Tijdens de presentatie van het steunpakket werd de culturele sector expliciet benoemd als één van de sectoren die hard worden getroffen. Ondernemers die minimaal 20 procent minder omzet verwachten, kunnen bij uitkeringsinstantie UWV maximale werktijdverkorting aanvragen. Bij goedkeuring zal de overheid maximaal 90 procent van het salaris betalen. Dit was 75 procent. De overheid stelt als voorwaarde dat bedrijven geen mensen ontslaan en de rest van het loon zelf doorbetalen.
De maatregel is omgedoopt tot Tijdelijke Noodmaatregel Overbrugging voor Werkbehoud (NOW). De regeling geldt ook voor werknemers met een flexibel contract en voor oproepkrachten. Ondernemers die direct worden getroffen door de coronamaatregelen en hun omzetten (bijna) compleet zien teruglopen, krijgen de komende drie maanden 4.000 euro als noodvoorziening. Het gaat onder meer om de horeca, de cultuursector en de reisbranche.

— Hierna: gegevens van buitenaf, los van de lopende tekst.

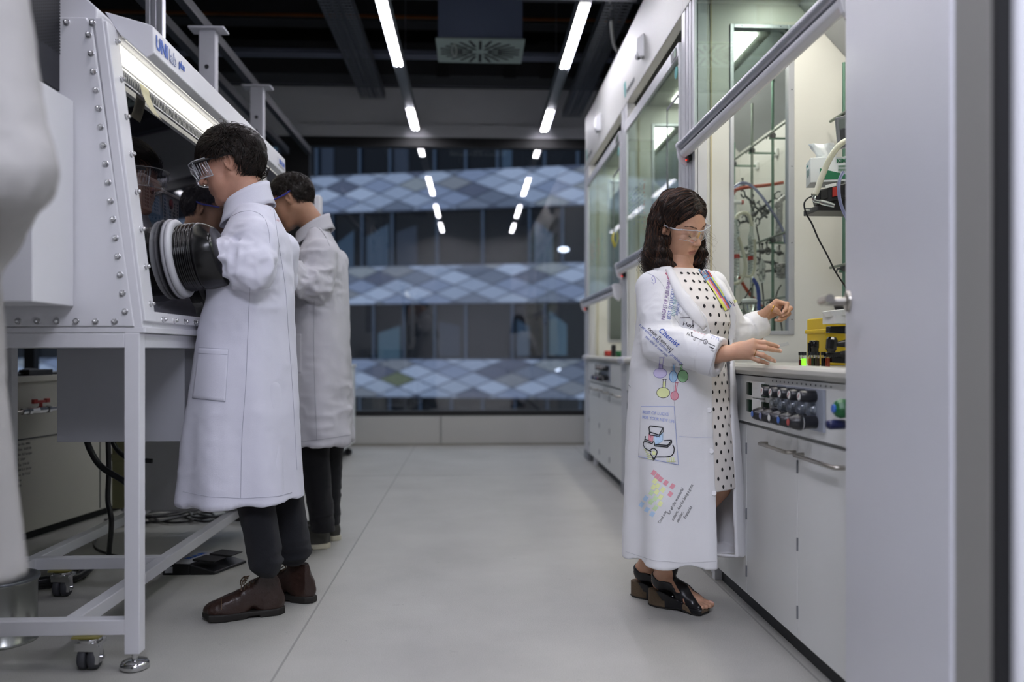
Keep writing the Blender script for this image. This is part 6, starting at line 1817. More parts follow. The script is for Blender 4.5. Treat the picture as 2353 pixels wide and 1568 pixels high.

Zelfstandigen zonder personeel (ZZP’ers) kunnen voor drie maanden een uitkering aanvragen bij hun gemeenten. Het gaat om een inkomen op minimaal bijstandsniveau. Deze uitkering is een gift. Bij de aanvraag wordt niet gekeken naar de financiële situatie van de aanvrager. Er vindt dus geen vermogens- of partnertoets plaats. Voor de regeling wordt een versnelde procedure opgezet, maar het kabinet waarschuwt dat deze regeling nog juridisch uitgewerkt moet worden. Het kan daardoor nog enige tijd duren voordat ZZP’ers de uitkering kunnen aanvragen.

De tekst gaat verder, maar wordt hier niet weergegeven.